O Palhaço
Por Ramon Coutinho
Diante do espelho, o homem pinta o rosto e se depara com a própria seriedade diante das cores alegres. Em outro momento uma espectadora conversa com ele depois do espetáculo e ri, mesmo quando ele não tem intenção de fazer rir. As sequências que norteiam “O Palhaço” são muito objetivas na construção de uma história simples, não realista, e principalmente autobiográfica. É o ator/diretor – por sinal um dos mais conhecidos – que resolve se entregar aqui, e pra que essa dose de desnudamento seja eficaz, nada melhor que a figura circense que rodeia imaginários desde sempre.

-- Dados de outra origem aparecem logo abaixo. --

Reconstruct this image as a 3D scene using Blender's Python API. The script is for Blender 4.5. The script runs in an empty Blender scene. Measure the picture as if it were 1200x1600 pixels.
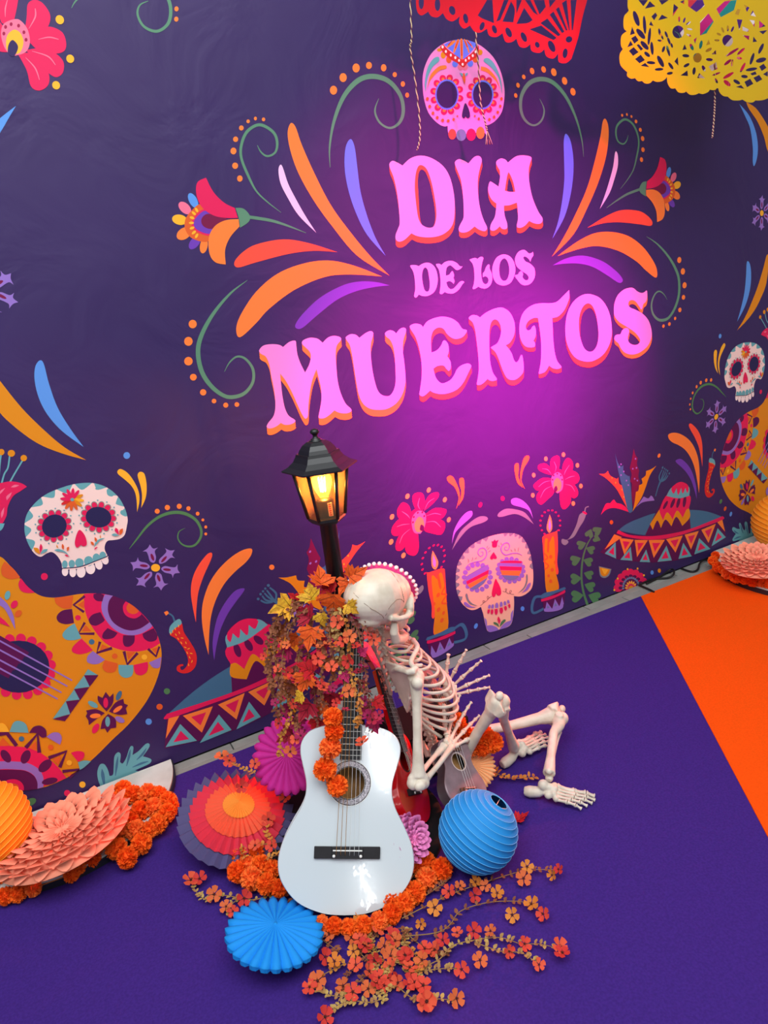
import bpy, bmesh, math, random
from mathutils import Vector, Matrix, Quaternion
from mathutils.geometry import tessellate_polygon
R = math.radians
PI = math.pi
scene = bpy.context.scene
COL = scene.collection
random.seed(7)

# ------------------------------------------------------------ camera
FPX = 1109.0
YAW, PITCH, ROLL = R(25.79301), R(-17.988624), R(-6.786083)
CAM = Vector((-1.70149, -2.44, 1.63256))
def cam_axes():
    cy, sy, cp, sp = math.cos(YAW), math.sin(YAW), math.cos(PITCH), math.sin(PITCH)
    f = Vector((sy*cp, cy*cp, sp)); r0 = Vector((cy, -sy, 0)); u0 = r0.cross(f)
    cr, sr = math.cos(ROLL), math.sin(ROLL)
    return cr*r0+sr*u0, -sr*r0+cr*u0, f
AX, AU, AF = cam_axes()
cd = bpy.data.cameras.new('camera')
cam = bpy.data.objects.new('camera', cd); COL.objects.link(cam)
cd.sensor_fit = 'VERTICAL'; cd.sensor_height = 36.0; cd.lens = 36.0*FPX/1600.0
cd.clip_start = 0.05
cam.matrix_world = Matrix.Translation(CAM) @ Matrix((AX, AU, -AF)).transposed().to_4x4()
scene.camera = cam

# ------------------------------------------------------------ light
world = bpy.data.worlds.new('hall_light'); scene.world = world
world.use_nodes = True
bg = world.node_tree.nodes['Background']
bg.inputs[0].default_value = (0.93, 0.97, 1.0, 1); bg.inputs[1].default_value = 0.29
def lamp(name, kind, loc, aim, power, color, **kw):
    ld = bpy.data.lights.new(name, kind); ld.energy = power; ld.color = color
    for k, v in kw.items(): setattr(ld, k, v)
    o = bpy.data.objects.new(name, ld); COL.objects.link(o)
    o.location = loc
    o.rotation_euler = (Vector(aim)-Vector(loc)).to_track_quat('-Z', 'Y').to_euler()
    return o
lamp('hall_ceiling_panel', 'AREA', (-1.7, -2.6, 4.4), (-0.8, -0.9, 0.0), 240, (0.95, 0.98, 1.0), shape='RECTANGLE', size=5.0, size_y=2.6)
for sx in (-0.34, 0.06, 0.44): lamp('magenta_spot', 'SPOT', (sx+0.12, -1.75, 2.35), (sx, 0, 1.13), {-0.34: 560, 0.06: 1150, 0.44: 740}[sx], (1.0, 0.0, 0.33), spot_size=R(34), spot_blend=1.0, shadow_soft_size=0.08)
lamp('magenta_wash', 'SPOT', (0.2, -1.9, 2.5), (0.05, 0, 1.45), 330, (1.0, 0.0, 0.45), spot_size=R(58), spot_blend=1.0, shadow_soft_size=0.1)
lamp('red_spot', 'SPOT', (0.85, -0.40, 0.70), (-0.75, -0.68, 0.50), 215, (1.0, 0.14, 0.08), spot_size=R(50), spot_blend=0.7, shadow_soft_size=0.05)
# strip lights added behind the viewer for reflected streaks on the white guitar
lamp('guitar_streak_light', 'AREA', (-2.60, -6.54, 1.95), (-1.2, -1.0, 0.1), 4.0, (1, 1, 1), shape='RECTANGLE', size=0.05, size_y=0.50)
lamp('guitar_streak_light', 'AREA', (-2.05, -6.12, 3.08), (-1.04, -0.87, 0.36), 14, (1, 1, 1), shape='RECTANGLE', size=0.13, size_y=0.62)
scene.view_settings.view_transform = 'Standard'
scene.view_settings.look = 'None'
scene.view_settings.gamma = 1.0
scene.view_settings.use_curve_mapping = False
scene.view_settings.exposure = 0.0

# ------------------------------------------------------------ pixel rays to places in the hall (1200 x 1600 frame)
def ray(x, y): return AF + AX*((x-600)/FPX) - AU*((y-800)/FPX)
def at_y(x, y, Y): d = ray(x, y); return CAM + d*((Y-CAM.y)/d.y)
def at_z(x, y, Z): d = ray(x, y); return CAM + d*((Z-CAM.z)/d.z)
def at_d(x, y, t): return CAM + ray(x, y)*t

# ------------------------------------------------------------ materials
def lin(c):
    return tuple(((v/255)/12.92 if v/255 <= 0.04045 else ((v/255+0.055)/1.055)**2.4) for v in c)
MATS = {}
def mat(name, rgb, rough=0.55, spec=0.4, metal=0.0, noise=0.0, nscale=30, bump=0.0, bscale=120, trans=0.0, alpha=1.0, coat=0.0, subs=0.0, emit=None, es=0.0, rgb2=None, k=1.0):
    if name in MATS: return MATS[name]
    m = bpy.data.materials.new(name); m.use_nodes = True
    nt = m.node_tree; b = nt.nodes['Principled BSDF']
    c = [min(1, v*k) for v in lin(rgb)]
    b.inputs['Base Color'].default_value = (*c, 1)
    b.inputs['Roughness'].default_value = rough
    b.inputs['Specular IOR Level'].default_value = spec
    b.inputs['Metallic'].default_value = metal
    b.inputs['Coat Weight'].default_value = coat
    b.inputs['Transmission Weight'].default_value = trans
    b.inputs['Alpha'].default_value = alpha
    if subs:
        b.inputs['Subsurface Weight'].default_value = subs; b.inputs['Subsurface Radius'].default_value = (0.02, 0.01, 0.006)
    if emit:
        b.inputs['Emission Color'].default_value = (*lin(emit), 1); b.inputs['Emission Strength'].default_value = es
    tc = nt.nodes.new('ShaderNodeTexCoord')
    if noise or rgb2:
        n = nt.nodes.new('ShaderNodeTexNoise'); n.inputs['Scale'].default_value = nscale; n.inputs['Detail'].default_value = 5
        nt.links.new(tc.outputs['Object'], n.inputs['Vector'])
        r = nt.nodes.new('ShaderNodeValToRGB')
        c2 = [min(1, v*k) for v in lin(rgb2)] if rgb2 else [min(1, v*(1+noise)) for v in c]
        c1 = c if rgb2 else [v*(1-noise) for v in c]
        r.color_ramp.elements[0].position = 0.35; r.color_ramp.elements[1].position = 0.68
        r.color_ramp.elements[0].color = (*c1, 1); r.color_ramp.elements[1].color = (*c2, 1)
        nt.links.new(n.outputs['Fac'], r.inputs[0]); nt.links.new(r.outputs[0], b.inputs['Base Color'])
    if bump:
        n2 = nt.nodes.new('ShaderNodeTexNoise'); n2.inputs['Scale'].default_value = bscale; n2.inputs['Detail'].default_value = 3
        nt.links.new(tc.outputs['Object'], n2.inputs['Vector'])
        bp = nt.nodes.new('ShaderNodeBump'); bp.inputs['Strength'].default_value = bump; bp.inputs['Distance'].default_value = 0.002
        nt.links.new(n2.outputs['Fac'], bp.inputs['Height']); nt.links.new(bp.outputs[0], b.inputs['Normal'])
    MATS[name] = m
    return m

# ------------------------------------------------------------ mesh helpers
def obj(name, bm, mats, parent=None, smooth=False):
    me = bpy.data.meshes.new(name)
    if smooth:
        for f in bm.faces: f.smooth = True
    bm.to_mesh(me); bm.free()
    for m in (mats if isinstance(mats, (list, tuple)) else [mats]): me.materials.append(m)
    o = bpy.data.objects.new(name, me); COL.objects.link(o)
    if parent: o.parent = parent
    return o
def thing(name, label, cat, loc=(0, 0, 0), rot=None, group=None):
    o = bpy.data.objects.new(name, None); COL.objects.link(o); o.empty_display_size = 0.05
    o.location = loc
    if rot is not None:
        if isinstance(rot, Matrix): o.rotation_euler = rot.to_euler()
        else: o.rotation_euler = rot
    tag(o, label, cat, group)
    return o
def tag(o, label=None, cat=None, group=None, kind=None):
    if label: o['label'] = label
    if cat: o['category'] = cat
    if group: o['group'] = group
    if kind: o['kind'] = kind
    return o
def dup(root, loc=None, rot=None, label=None, group=None, scale=None):
    r = root.copy(); COL.objects.link(r)
    if loc is not None: r.location = loc
    if rot is not None: r.rotation_euler = rot
    if scale is not None: r.scale = (scale,)*3
    if label: r['label'] = label
    if group: r['group'] = group
    for ch in list(root.children):
        c = ch.copy(); COL.objects.link(c); c.parent = r
        for g in list(ch.children):
            d = g.copy(); COL.objects.link(d); d.parent = c
    return r
def add_box(bm, c, s, M=None, mi=0):
    x, y, z = s[0]/2, s[1]/2, s[2]/2; vs = []
    for p in ((-x,-y,-z),(x,-y,-z),(x,y,-z),(-x,y,-z),(-x,-y,z),(x,-y,z),(x,y,z),(-x,y,z)):
        v = Vector(p)+Vector(c)
        vs.append(bm.verts.new(M @ v if M else v))
    for f in ((3,2,1,0),(4,5,6,7),(0,1,5,4),(1,2,6,5),(2,3,7,6),(3,0,4,7)):
        bm.faces.new([vs[i] for i in f]).material_index = mi
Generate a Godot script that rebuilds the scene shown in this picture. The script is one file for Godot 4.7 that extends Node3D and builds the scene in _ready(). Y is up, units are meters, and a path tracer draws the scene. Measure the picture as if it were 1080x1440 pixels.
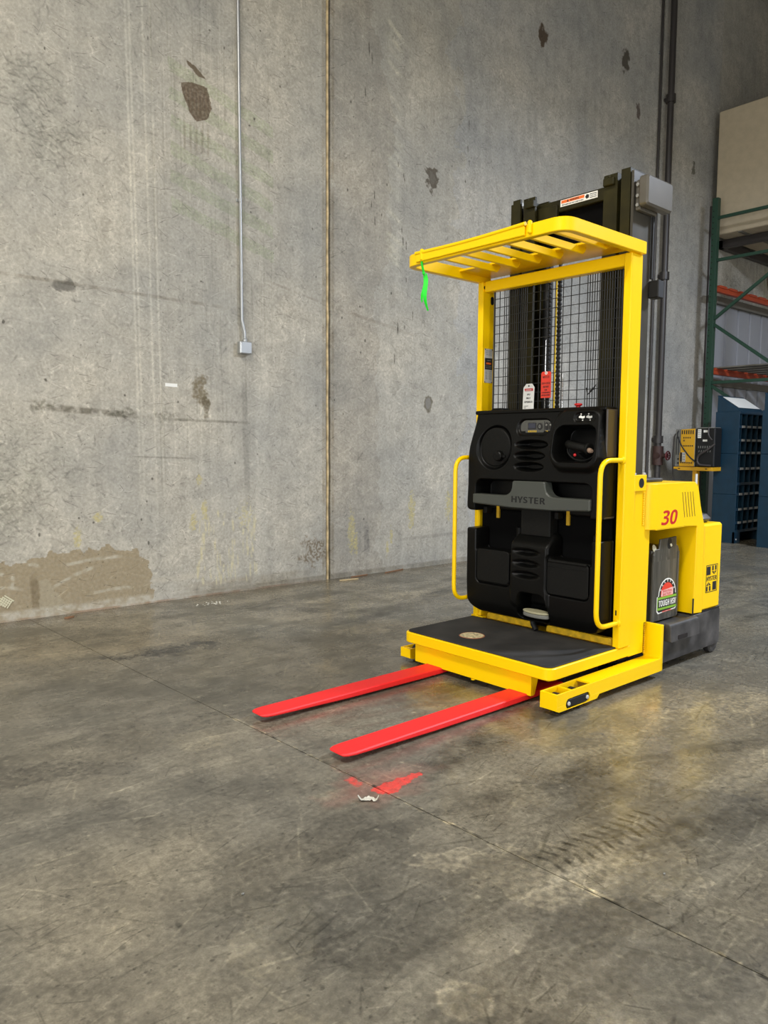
extends Node3D
# An order-picker truck parked in a warehouse. World: x runs along the concrete wall (plane z = 0), y up, z away from the wall.
# Truck frame: x from fork side to battery side, z from wall side (-) to near side (+).

const TRUCK_AT := Vector3(2.8776, -0.0259, 3.5440)
const TRUCK_SIZE := 1.0207
const WARM := Color(1.0, 0.978, 0.935)
const TRUCK_TURN := 0.023726

class MB:
	# collects flat or smooth triangles for one mesh
	var st := SurfaceTool.new()
	func _init() -> void:
		st.begin(Mesh.PRIMITIVE_TRIANGLES)
	func tri(a: Vector3, b: Vector3, c: Vector3, out: Vector3, na = null, nb = null, nc = null) -> void:
		var n := (b - a).cross(c - a)
		if n.length_squared() < 1e-16:
			return
		n = n.normalized()
		if n.dot(out) < 0.0:
			n = -n
			_v(a, na if na != null else n); _v(b, nb if nb != null else n); _v(c, nc if nc != null else n)
		else:
			_v(a, na if na != null else n); _v(c, nc if nc != null else n); _v(b, nb if nb != null else n)
	func _v(p: Vector3, n: Vector3) -> void:
		st.set_normal(n)
		st.add_vertex(p)
	func quad(a: Vector3, b: Vector3, c: Vector3, d: Vector3, out: Vector3) -> void:
		tri(a, b, c, out); tri(a, c, d, out)
	func box(c: Vector3, s: Vector3, bev := 0.003, bas := Basis()) -> void:
		var h := s * 0.5
		var b: float = minf(bev, minf(h.x, minf(h.y, h.z)) * 0.9)
		var P := func(sx: int, sy: int, sz: int, ax: int) -> Vector3:
			var v := Vector3(sx * (h.x - (0.0 if ax == 0 else b)), sy * (h.y - (0.0 if ax == 1 else b)), sz * (h.z - (0.0 if ax == 2 else b)))
			return c + bas * v
		for sg in [-1, 1]:
			quad(P.call(sg, -1, -1, 0), P.call(sg, 1, -1, 0), P.call(sg, 1, 1, 0), P.call(sg, -1, 1, 0), bas * Vector3(sg, 0, 0))
			quad(P.call(-1, sg, -1, 1), P.call(1, sg, -1, 1), P.call(1, sg, 1, 1), P.call(-1, sg, 1, 1), bas * Vector3(0, sg, 0))
			quad(P.call(-1, -1, sg, 2), P.call(1, -1, sg, 2), P.call(1, 1, sg, 2), P.call(-1, 1, sg, 2), bas * Vector3(0, 0, sg))
		if b <= 0.0:
			return
		for i in [-1, 1]:
			for j in [-1, 1]:
				quad(P.call(i, j, -1, 0), P.call(i, j, 1, 0), P.call(i, j, 1, 1), P.call(i, j, -1, 1), bas * Vector3(i, j, 0))
				quad(P.call(i, -1, j, 0), P.call(i, 1, j, 0), P.call(i, 1, j, 2), P.call(i, -1, j, 2), bas * Vector3(i, 0, j))
				quad(P.call(-1, i, j, 1), P.call(1, i, j, 1), P.call(1, i, j, 2), P.call(-1, i, j, 2), bas * Vector3(0, i, j))
				for k in [-1, 1]:
					tri(P.call(i, j, k, 0), P.call(i, j, k, 1), P.call(i, j, k, 2), bas * Vector3(i, j, k))
	func b2(lo: Vector3, hi: Vector3, bev := 0.003) -> void:
		box((lo + hi) * 0.5, (hi - lo).abs(), bev)
	# extrude a 2D outline: point = o + ux*p.x + uy*p.y, depth along d
	func plate(poly: PackedVector2Array, o: Vector3, ux: Vector3, uy: Vector3, d: Vector3, bev := 0.003) -> void:
		var n := poly.size()
		var area := 0.0
		for i in n:
			var p := poly[i]
			var q := poly[(i + 1) % n]
			area += p.x * q.y - q.x * p.y
		var pts := poly.duplicate()
		if area < 0.0:
			pts.reverse()
		var ins := PackedVector2Array()
		var en := PackedVector2Array()
		for i in n:
			var e := (pts[(i + 1) % n] - pts[i]).normalized()
			en.append(Vector2(e.y, -e.x))
		for i in n:
			var m := (en[i] + en[(i + n - 1) % n])
			var k: float = m.length_squared()
			m = m * (2.0 / maxf(k, 0.4))
			ins.append(pts[i] - m * bev)
		var dn := d.normalized()
		var dl := d.length()
		var idx := Geometry2D.triangulate_polygon(pts)
		for s in [0, 1]:
			var off := o + (d if s == 1 else Vector3.ZERO)
			var outn := dn if s == 1 else -dn
			for t in range(0, idx.size(), 3):
				var a := ins[idx[t]]
				var b := ins[idx[t + 1]]
				var c := ins[idx[t + 2]]
				tri(off + ux * a.x + uy * a.y, off + ux * b.x + uy * b.y, off + ux * c.x + uy * c.y, outn)
		for i in n:
			var j := (i + 1) % n
			var ni := ux * en[i].x + uy * en[i].y
			var pa := en[i].dot(en[(i + n - 1) % n]) > 0.72
			var pb := en[i].dot(en[j]) > 0.72
			var va := en[i]
			var vb := en[i]
			if pa: va = (en[i] + en[(i + n - 1) % n]).normalized()
			if pb: vb = (en[i] + en[j]).normalized()
			var na := ux * va.x + uy * va.y
			var nb := ux * vb.x + uy * vb.y
			var A := o + ux * pts[i].x + uy * pts[i].y
			var B := o + ux * pts[j].x + uy * pts[j].y
			var A0 := A + dn * bev
			var B0 := B + dn * bev
			var A1 := A + dn * (dl - bev)
			var B1 := B + dn * (dl - bev)
			tri(A0, B0, B1, ni, na, nb, nb); tri(A0, B1, A1, ni, na, nb, na)
			if bev > 0.0:
				var Ai := o + ux * ins[i].x + uy * ins[i].y
				var Bi := o + ux * ins[j].x + uy * ins[j].y
				quad(Ai, Bi, B0, A0, ni - dn)
				quad(Ai + d, Bi + d, B1, A1, ni + dn)
	func tube(path: PackedVector3Array, r: float, seg := 12, caps := true) -> void:
		var n := path.size()
		var t0 := (path[1] - path[0]).normalized()
		var u := t0.cross(Vector3.UP if absf(t0.y) < 0.9 else Vector3.RIGHT).normalized()
		var rings := []
		var norms := []
		for i in n:
			var t: Vector3
			if i == 0: t = path[1] - path[0]
			elif i == n - 1: t = path[n - 1] - path[n - 2]
			else: t = (path[i + 1] - path[i]).normalized() + (path[i] - path[i - 1]).normalized()
			t = t.normalized()
			u = (u - t * u.dot(t)).normalized()
			var w := t.cross(u)
			var ring := PackedVector3Array()
			var nr := PackedVector3Array()
			for k in seg:
				var a := TAU * k / seg
				var dd := u * cos(a) + w * sin(a)
				ring.append(path[i] + dd * r)
				nr.append(dd)
			rings.append(ring); norms.append(nr)
		for i in n - 1:
			for k in seg:
				var k2 := (k + 1) % seg
				var out: Vector3 = norms[i][k] + norms[i][k2]
				tri(rings[i][k], rings[i][k2], rings[i + 1][k2], out, norms[i][k], norms[i][k2], norms[i + 1][k2])
				tri(rings[i][k], rings[i + 1][k2], rings[i + 1][k], out, norms[i][k], norms[i + 1][k2], norms[i + 1][k])
		if caps:
			for e in [0, n - 1]:
				var out2: Vector3 = (path[0] - path[1]) if e == 0 else (path[n - 1] - path[n - 2])
				for k in seg:
					tri(path[e], rings[e][k], rings[e][(k + 1) % seg], out2)
	# profile of (radius, height along axis) pairs spun round an axis
	func lathe(o: Vector3, axis: Vector3, prof: PackedVector2Array, seg := 24) -> void:
		var ax := axis.normalized()
		var u := ax.cross(Vector3.UP if absf(ax.y) < 0.9 else Vector3.RIGHT).normalized()
		var w := ax.cross(u)
		for i in prof.size() - 1:
			var p := prof[i]
			var q := prof[i + 1]
			var e := q - p
			var nn := Vector2(e.y, -e.x).normalized()
			for k in seg:
				var a := TAU * k / seg
				var b := TAU * (k + 1) / seg
				var da := u * cos(a) + w * sin(a)
				var db := u * cos(b) + w * sin(b)
				var na := da * nn.x + ax * nn.y
				var nb := db * nn.x + ax * nn.y
				var P0 := o + da * p.x + ax * p.y
				var P1 := o + db * p.x + ax * p.y
				var Q0 := o + da * q.x + ax * q.y
				var Q1 := o + db * q.x + ax * q.y
				tri(P0, P1, Q1, na + nb, na, nb, nb)
				tri(P0, Q1, Q0, na + nb, na, nb, na)
	# smooth surface over a grid; f(i, j) gives a Vector3 or null
	func grid(ni: int, nj: int, f: Callable, viewer: Vector3) -> void:
		var pts := []
		pts.resize((ni + 1) * (nj + 1))
		for j in nj + 1:
			for i in ni + 1:
				pts[j * (ni + 1) + i] = f.call(i, j)
		var nor := PackedVector3Array()
		nor.resize(pts.size())
		for j in nj:
			for i in ni:
				var q := [j * (ni + 1) + i, j * (ni + 1) + i + 1, (j + 1) * (ni + 1) + i + 1, (j + 1) * (ni + 1) + i]
				if pts[q[0]] == null or pts[q[1]] == null or pts[q[2]] == null or pts[q[3]] == null:
					continue
				var nn: Vector3 = (pts[q[2]] - pts[q[0]]).cross(pts[q[3]] - pts[q[1]])
				for k in q:
					nor[k] += nn
		for j in nj:
			for i in ni:
				var a: int = j * (ni + 1) + i
				var b: int = a + 1
				var c: int = a + ni + 2
				var d: int = a + ni + 1
				if pts[a] == null or pts[b] == null or pts[c] == null or pts[d] == null:
					continue
				var s: float = 1.0 if (pts[c] - pts[a]).cross(pts[d] - pts[b]).dot(viewer) >= 0.0 or true else -1.0
				_gt(pts, nor, a, b, c, viewer); _gt(pts, nor, a, c, d, viewer)
	func _gt(pts: Array, nor: PackedVector3Array, a: int, b: int, c: int, viewer: Vector3) -> void:
		var g: Vector3 = (pts[b] - pts[a]).cross(pts[c] - pts[a])
		if g.length_squared() < 1e-18:
			return
		var s := 1.0
		if grid_sign < 0.0: s = -1.0
		var na := nor[a].normalized() * s
		var nb := nor[b].normalized() * s
		var nc := nor[c].normalized() * s
		# geometric normal g*s is the outside; front faces run clockwise
		if s > 0.0:
			_v(pts[a], na); _v(pts[c], nc); _v(pts[b], nb)
		else:
			_v(pts[a], na); _v(pts[b], nb); _v(pts[c], nc)
	var grid_sign := 1.0
	func mesh() -> ArrayMesh:
		return st.commit()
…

A crise e o reencontro com a própria identidade, o questionamento da vocação, a homenagem ao fazer artístico; tudo ganha uma singela representação através das cores, dos enquadramentos, ampliando a beleza de cada tema, por mais comuns que eles pareçam. É desse “comum” – tão caro ao cinema – que “O Palhaço” se aproxima, se expande em nós, lendo conflitos sem cair numa preguiça piegas qualquer. Se “Feliz Natal” se afirmava com peso na dor do reencontro, ”O Palhaço” busca leveza, em uma melancolia colorida, preenchida de luz e risos bobos. O traço autoral de Selton Melo se apropria desse habitual, do que todos estamos acostumados (a festa em família, a crise profissional, o circo de cidade em cidade) pra que daí outras histórias sejam recriadas. Talvez por isso o filme se esforce tanto pra resgatar figuras tão populares e meio esquecidas como Moacir Franco, Ferrugem, Jorge Loredo (o Zé Bonitinho), tendo uma trilha sonora recheada de músicas bregas. Cinema de ternura e nostalgia, como aqueles álbuns antigos dentro de um baú, meio como um filme dos Trapalhões que todo mundo lembra uma parte.
Os objetos que norteiam o filme são como brinquedos perdidos de sua função: a certidão de nascimento, o nariz de palhaço e, claro, o ventilador. É a miragem da tranquilidade que interroga o “ser ou não ser”, colocando a arte mambembe versus a vida das burocracias, do número da identidade, de endereço fixo, da hora de chegar, sair, sorrir. Daí que todos os personagens acabam infantilizados e inocentes em seus medos e sonhos nesse mundo de carimbos. O circo e esses outros personagens – mesmo tão ricos e interessantes – acabam servindo como apoio pra enriquecer o conflito de Benjamim, e por isso eles seguem, cientes de sua vontade coletiva.
O filme de Selton Melo está marcado por uma necessidade quase simétrica de se resolver, se arredondando em suas pequenas equações, mas é notória sua inquietação constante com a própria arte, e o próprio fato dele ter se tornado diretor, produtor, ator e roteirista é prova dessa necessidade: fazer rir, rindo. A escolha pelo retorno, acima do individualismo, em prol do trunfo da reapresentação da beleza, inocente, capaz de agrupar gargalhadas em torno das artes mais antigas, dos filmes mais simples em suas nobres intenções.